I have done a full day walking tour in German where all I had was a brochure covering what the guide way saying and a considerate guide. Yes I felt a little left out when they laughed together but I also got to experience the particular joy of learning the word “Rathaus” for the first time all alone and sharing that joy to those with broken english. Just make it clear that they will be coming to an english ceremony and they will prepare themselves. Plus broken language drunken conversations are some of my favorite memories ever!
The other component is we are having a dancing alternative of a TON of boardgames. We are putting a focus on no-language barrier games for example Ghost Blitz (http://tinyurl.com/kv9fwst) where instructions will be in both languages and after that point age, and language don’t matter. Many German and Canadian board games are excellent for this. Also to get us to kiss people will have to say something in their non-native language ( Russian or English or Swahili!) giving opportunities for people to participate is the easiest way to make sure they have the opportunity to feel included.
A little off topic, but what Canadian board games are you speaking of? Thanks!

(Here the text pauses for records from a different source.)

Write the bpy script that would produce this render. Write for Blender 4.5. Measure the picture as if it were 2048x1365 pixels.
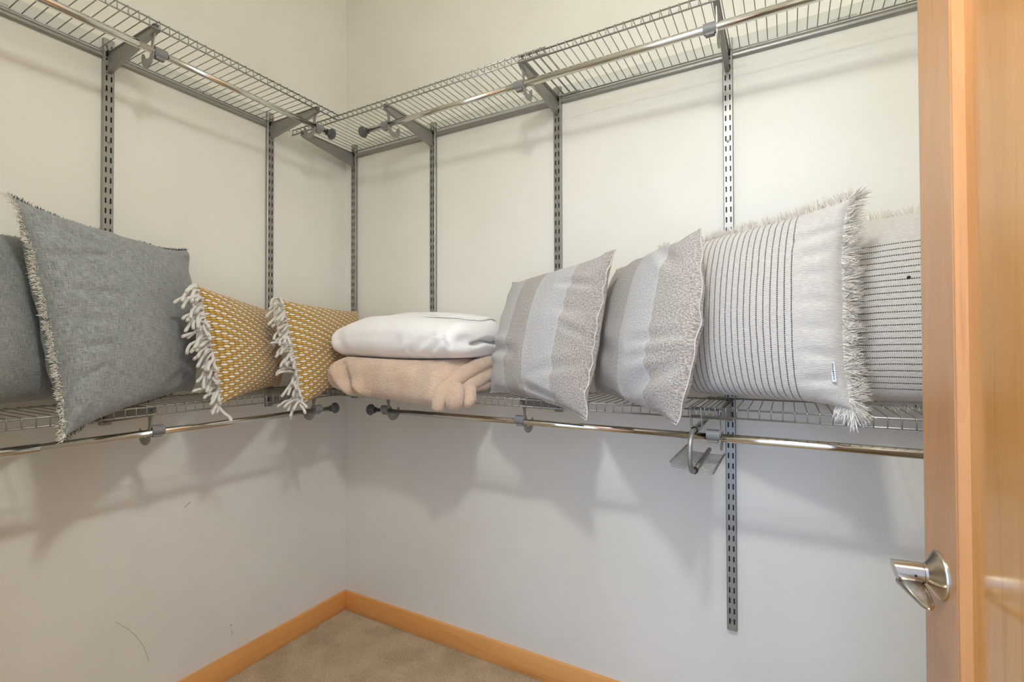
import bpy, bmesh, math, random
import numpy as np
from mathutils import Vector, Matrix, noise

for o in list(bpy.data.objects):
    bpy.data.objects.remove(o)
sc = bpy.context.scene
C = sc.collection
R = random.Random(7)
PI = math.pi

# ------------------------------------------------------------------ camera
CAM = Vector((1.84891, -1.67145, 1.24))
YAW, PITCH, ROLL, FPX = 0.50995, 0.013415, -0.002565, 983.987
fw = Vector((-math.sin(YAW) * math.cos(PITCH), math.cos(YAW) * math.cos(PITCH), math.sin(PITCH)))
rt = Vector((math.cos(YAW), math.sin(YAW), 0))
up = rt.cross(fw)
r2 = rt * math.cos(ROLL) + up * math.sin(ROLL)
u2 = -rt * math.sin(ROLL) + up * math.cos(ROLL)
cd = bpy.data.cameras.new('camera')
cd.sensor_width = 36
cd.lens = FPX * 36 / 2048
cd.clip_start = 0.02
cam = bpy.data.objects.new('camera', cd)
C.objects.link(cam)
cam.matrix_world = Matrix(((r2.x, u2.x, -fw.x, CAM.x), (r2.y, u2.y, -fw.y, CAM.y), (r2.z, u2.z, -fw.z, CAM.z), (0, 0, 0, 1)))
sc.camera = cam

# ------------------------------------------------------------------ world, daylight, exposure
w = bpy.data.worlds.new('world')
sc.world = w
w.use_nodes = True
bg = w.node_tree.nodes['Background']
bg.inputs[0].default_value = (0.47, 0.68, 1.08, 1)
bg.inputs[1].default_value = 3.3

DOWN_W = 12.4         # added disc light under the globe, lifts the lower walls
LAMP_W = 14.8         # lamp on the wall above the door
sc.view_settings.view_transform = 'Standard'
sc.view_settings.look = 'None'
sc.view_settings.gamma = 1
sc.view_settings.use_curve_mapping = False
sc.view_settings.exposure = 0.0
sc.cycles.max_bounces = 10
sc.cycles.diffuse_bounces = 6
sc.cycles.glossy_bounces = 5


# ------------------------------------------------------------------ materials
def lin(c):
    return tuple((x / 255 / 12.92) if x / 255 <= .04045 else ((x / 255 + .055) / 1.055) ** 2.4 for x in c[:3]) + (1.0,)


class S:
    """socket wrapper with arithmetic"""
    def __init__(s, nt, k):
        s.nt, s.k = nt, k

    def _m(s, op, *a):
        n = s.nt.nodes.new('ShaderNodeMath')
        n.operation = op
        for i, x in enumerate((s,) + a):
            if isinstance(x, S):
                s.nt.links.new(x.k, n.inputs[i])
            else:
                n.inputs[i].default_value = x
        return S(s.nt, n.outputs[0])

    def __add__(s, o): return s._m('ADD', o)
    def __sub__(s, o): return s._m('SUBTRACT', o)
    def __mul__(s, o): return s._m('MULTIPLY', o)
    def floor(s): return s._m('FLOOR')
    def fract(s): return s._m('FRACT')
    def abs(s): return s._m('ABSOLUTE')
    def mod(s, o): return s._m('FLOORED_MODULO', o)
    def lt(s, o): return s._m('LESS_THAN', o)
    def gt(s, o): return s._m('GREATER_THAN', o)
    def mn(s, o): return s._m('MINIMUM', o)
    def mx(s, o): return s._m('MAXIMUM', o)
    def pw(s, o): return s._m('POWER', o)
    def sat(s): return s.mn(1.0).mx(0.0)

    def rng(s, a, b, c=0.0, d=1.0, smooth=True):
        n = s.nt.nodes.new('ShaderNodeMapRange')
        n.interpolation_type = 'SMOOTHSTEP' if smooth else 'LINEAR'
        s.nt.links.new(s.k, n.inputs[0])
        for i, x in enumerate((a, b, c, d)):
            n.inputs[i + 1].default_value = x
        return S(s.nt, n.outputs[0])


class Mat:
    def __init__(m, name, color=(200, 200, 200), rough=.5, metal=0., spec=.5, coat=0., sheen=0.):
        m.mat = bpy.data.materials.new(name)
        m.mat.use_nodes = True
        m.nt = m.mat.node_tree
        m.b = m.nt.nodes['Principled BSDF']
        m.b.inputs['Base Color'].default_value = lin(color)
        m.b.inputs['Roughness'].default_value = rough
        m.b.inputs['Metallic'].default_value = metal
        m.b.inputs['Specular IOR Level'].default_value = spec
        m.b.inputs['Coat Weight'].default_value = coat
        m.b.inputs['Coat Roughness'].default_value = .15
        m.b.inputs['Sheen Weight'].default_value = sheen

    def coord(m, kind='Object'):
        n = m.nt.nodes.new('ShaderNodeTexCoord')
        return n.outputs[kind]

    def scaled(m, sock, sx, sy, sz):
        n = m.nt.nodes.new('ShaderNodeMapping')
        n.inputs['Scale'].default_value = (sx, sy, sz)
        m.nt.links.new(sock, n.inputs[0])
        return n.outputs[0]

    def noise(m, sock, scale, detail=2., rough=.5, dist=0.):
        n = m.nt.nodes.new('ShaderNodeTexNoise')
        m.nt.links.new(sock, n.inputs['Vector'])
        n.inputs['Scale'].default_value = scale
        n.inputs['Detail'].default_value = detail
        n.inputs['Roughness'].default_value = rough
        n.inputs['Distortion'].default_value = dist
        return S(m.nt, n.outputs[0])

    def xyz(m, sock):
        n = m.nt.nodes.new('ShaderNodeSeparateXYZ')
        m.nt.links.new(sock, n.inputs[0])
        return [S(m.nt, n.outputs[i]) for i in range(3)]

    def mix(m, f, a, b):
        n = m.nt.nodes.new('ShaderNodeMix')
        n.data_type = 'RGBA'
        for idx, x in ((0, f), (6, a), (7, b)):
            if isinstance(x, S):
                m.nt.links.new(x.k, n.inputs[idx])
            elif isinstance(x, tuple):
                n.inputs[idx].default_value = lin(x)
            elif isinstance(x, (int, float)):
                n.inputs[idx].default_value = x
            else:
                m.nt.links.new(x, n.inputs[idx])
        return n.outputs[2]

    def color(m, sock):
        m.nt.links.new(sock, m.b.inputs['Base Color'])

    def bump(m, h, strength=.3, dist=.002):
        n = m.nt.nodes.new('ShaderNodeBump')
        n.inputs['Strength'].default_value = strength
        n.inputs['Distance'].default_value = dist
        m.nt.links.new(h.k, n.inputs['Height'])
        m.nt.links.new(n.outputs[0], m.b.inputs['Normal'])


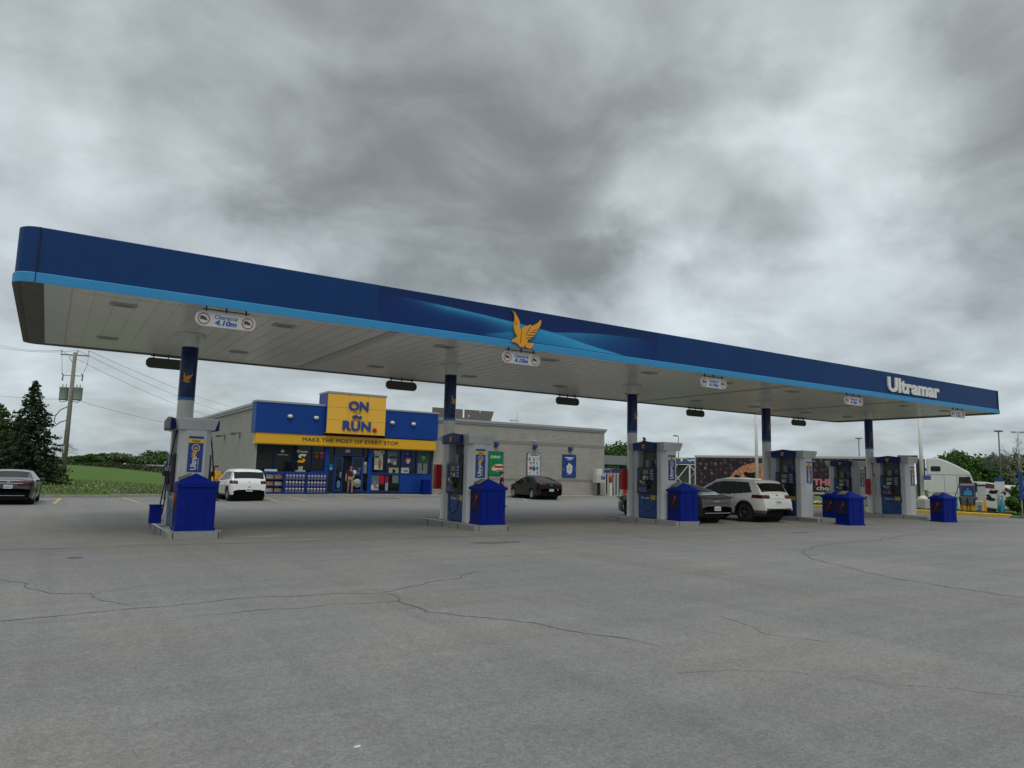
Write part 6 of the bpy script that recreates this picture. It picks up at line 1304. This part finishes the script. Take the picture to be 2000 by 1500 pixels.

My parents are from two different countries. Both speak English as a second language, but most of their families do not. Neither of my parents speaks the other’s language. They got married in my mom’s home country and my dad looks SO CONFUSED at some points in the wedding video. I asked him about it once and he said he was so touched by how welcoming everyone was that at the time, he didn’t feel overwhelmed but that looking back he can see he was freaking out a little.